Seventy-five years ago my grandfather Angelo Paterno led a group committed to interfaith and racial tolerance, harmony and justice. Armed with his core values and a belief in what America faced in October 1945 he spoke these words:

“We must have unity of thought. We must have unity of action. We must all act as missionaries and we must preach to our fellow men, night and day, the evils of this hydra-headed monster of bigotry. The forces of intolerance and hate are on the march today. The seed of hate and discord is being sown all around us. It is our task to indicate our worthy ideals into the warped minds of the weakling before this seed takes root.” 

In 1945 and in 2020 the truth remains, despite the efforts to divide us, despite attempts to have us look warily upon the motives and agendas of one another we are more alike than we know. 

All parents go to bed with dreams of a better day coming with the new dawn. But in many homes across America parents of all races and faiths have fitful nights worrying about being able to afford rent, food, education or even healthcare for a sick child. Those concerns don’t discriminate because of race or faith and resolving them makes us all stronger. 

Ending racism is patriotism. Patriotism comes from understanding our common cause, understanding that this moment is bigger than one man or one incident and all of us must work for our solution.

This is one of those times when we must chase our founding ideals.

We’ve arrived at an historical juncture when the momentum of justice is with us. We’ve gained a favorable wind toward the harbor of our American promise. But just as those on the right side of history sense the changing winds and favorable tides, so do those who remain entrenched in the bunker of hatred.

Their time has passed, yet they will resist.

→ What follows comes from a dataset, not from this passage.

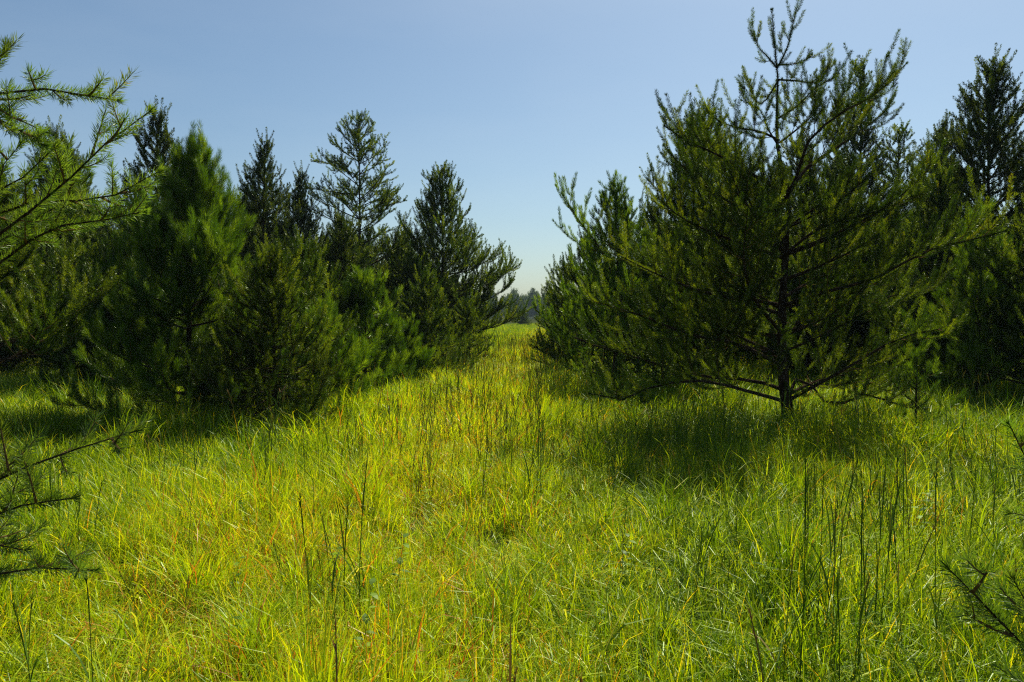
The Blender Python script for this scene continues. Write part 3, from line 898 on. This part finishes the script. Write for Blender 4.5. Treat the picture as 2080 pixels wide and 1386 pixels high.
def stalk_px(px, ytop, Y): return top_h(ytop, Y) - ground_at(px, Y)[2]
singles = [
 (1668, 905, 3.6, .0032, 'tall dark grass stalk, left of the close pair in the right foreground', 1),
 (1778, 900, 3.5, .0034, 'tight clump of tall dark stalks in the middle of the right foreground', 3),
 (1912, 960, 3.3, .0034, 'tall straight dark stalk right of the tight clump of stalks', 1),
 (1968, 980, 3.6, .0028, 'slim dark stalk nearest the right edge above the low near branch', 1),
 (1845, 1020, 3.2, .0028, 'leaning stalk between the tight clump and the tall straight stalk', 1),
 (1262, 985, 4.2, .0026, 'upright stalk in the dark patch left of the open pine shadow', 1),
 (970, 840, 5.2, .0028, 'tall dark stalk standing in the middle of the path', 1),
 (870, 780, 6.5, .003, 'tall slanting stalk left of the middle of the path', 1),
 (375, 885, 4.6, .0028, 'long leaning stalk alone in the fine grass at left', 1),
 (545, 870, 5.2, .0026, 'short stalk at the foot of the left row', 1),
 (1750, 800, 7.0, .0035, 'pale tall stalk beside the trunk of the open pine', 2),
]
for i, (px, ty, Y, r, lab, n) in enumerate(singles):
    single('grass_stalk', px, Y, stalk_px(px, ty, Y), r * .72, .08 if 'lean' not in lab and 'slant' not in lab else .3, lab, 300 + i, n=n, group='single tall stalks in the meadow')
reds = [(690, 1290, 2.35, 'dark red seed stalk at the bottom edge left of the middle'),
        (965, 1310, 2.2, 'red brown seed stalk at the bottom edge near the middle'),
        (1020, 1290, 2.25, 'rust coloured seed stalk leaning right at the bottom middle'),
        (1235, 1290, 2.2, 'rust coloured seed stalk at the bottom edge right of the middle'),
        (1600, 1180, 2.3, 'dark brown seed stalk low in the right foreground')]
for i, (px, ty, Y, lab) in enumerate(reds):
    single('seed_stalk', px, Y, stalk_px(px, ty, Y), .0026, .15, lab, 400 + i, leaves=2, tint=.95, group='reddish seed stalks along the bottom edge', cat='seed stalk')

def leafy_plant(px, Y, h, label, seed):
    rg = np.random.default_rng(seed)
    root = empty('leafy_plant', ground_at(px, Y)); tag(root, label, 'plant')
    mb = MB(); s = np.linspace(0, 1, 6)
    P = np.outer(s, [.03, 0, h]); tubes(mb, P[None], (.004 * (1.2 - s))[None], 5); mb.build('stem', [M_stalk], root)
    lb = MB()
    for k in range(9):
        z = h * (.35 + .65 * k / 8); a = k * 2.4
        d = np.array([math.cos(a), math.sin(a), .35]); d /= np.linalg.norm(d); w = np.cross(d, [0, 0, 1]); w /= np.linalg.norm(w)
        ln = .075 * rg.uniform(.7, 1.1); b = np.array([.03 * z / h, 0, z])
        t = np.array([0, .25, .5, .75, 1]); ww = np.array([.05, .28, .34, .24, .02]) * ln
        mid = b + np.outer(t * ln, d) + np.outer(-.25 * ln * t ** 2, [0, 0, 1])
        v = np.stack([mid - np.outer(ww, w), mid, mid + np.outer(ww, w)], 1); v[:, 1, 2] -= .12 * ww
        i = np.arange(15).reshape(5, 3)
        q = np.concatenate([np.stack([i[:-1, c], i[:-1, c + 1], i[1:, c + 1], i[1:, c]], -1) for c in (0, 1)])
        lb.add(v, quad=q, tint=rg.uniform(.1, .5))
    lb.build('leaves', [M_wide], root)
leafy_plant(1690, 8.2, .75, 'small broad-leaved plant on a thin stem right of the open pine trunk', 7)

# ------------------------------------------------------------------ summer haze
def make_haze():
    x0, x1, y0, y1, z0, z1 = -1000, 1000, -600, 1300, -1.5, 14.0
    v = [(x, y, z) for z in (z0, z1) for y in (y0, y1) for x in (x0, x1)]
    f = [(0, 2, 3, 1), (4, 5, 7, 6), (0, 1, 5, 4), (2, 6, 7, 3), (0, 4, 6, 2), (1, 3, 7, 5)]
    me = bpy.data.meshes.new('haze'); me.from_pydata(v, [], f)
    m, ns, lk = new_mat('haze_air')
    vo = ns.new('ShaderNodeVolumePrincipled'); vo.inputs['Color'].default_value = (.40, .54, .64, 1); vo.inputs['Density'].default_value = HAZE
    vo.inputs['Anisotropy'].default_value = 0.0
    out = ns.new('ShaderNodeOutputMaterial'); lk.new(vo.outputs[0], out.inputs['Volume'])
    me.materials.append(m)
    o = bpy.data.objects.new('haze', me); C.objects.link(o)
    tag(o, 'thin pale blue summer haze over the far trees', 'haze', kind='stuff')
HAZE = 0.0003
make_haze()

But Martin Luther King spoke of a “fierce urgency of now” and this is an opportunity that must not be lost. In a quest for equality as old as America itself, the words of an 1849 letter written by Frederick Douglass must be our guiding light home:

‘If there is no struggle there is no progress. Those who profess to favor freedom, and yet depreciate agitation, are men who want crops without plowing up the ground. They want rain without thunder and lightning. They want the ocean without the awful roar of its many waters. This struggle may be a moral one; or it may be a physical one; or it may be both moral and physical; but it must be a struggle. Power concedes nothing without demand. It never did and it never will.’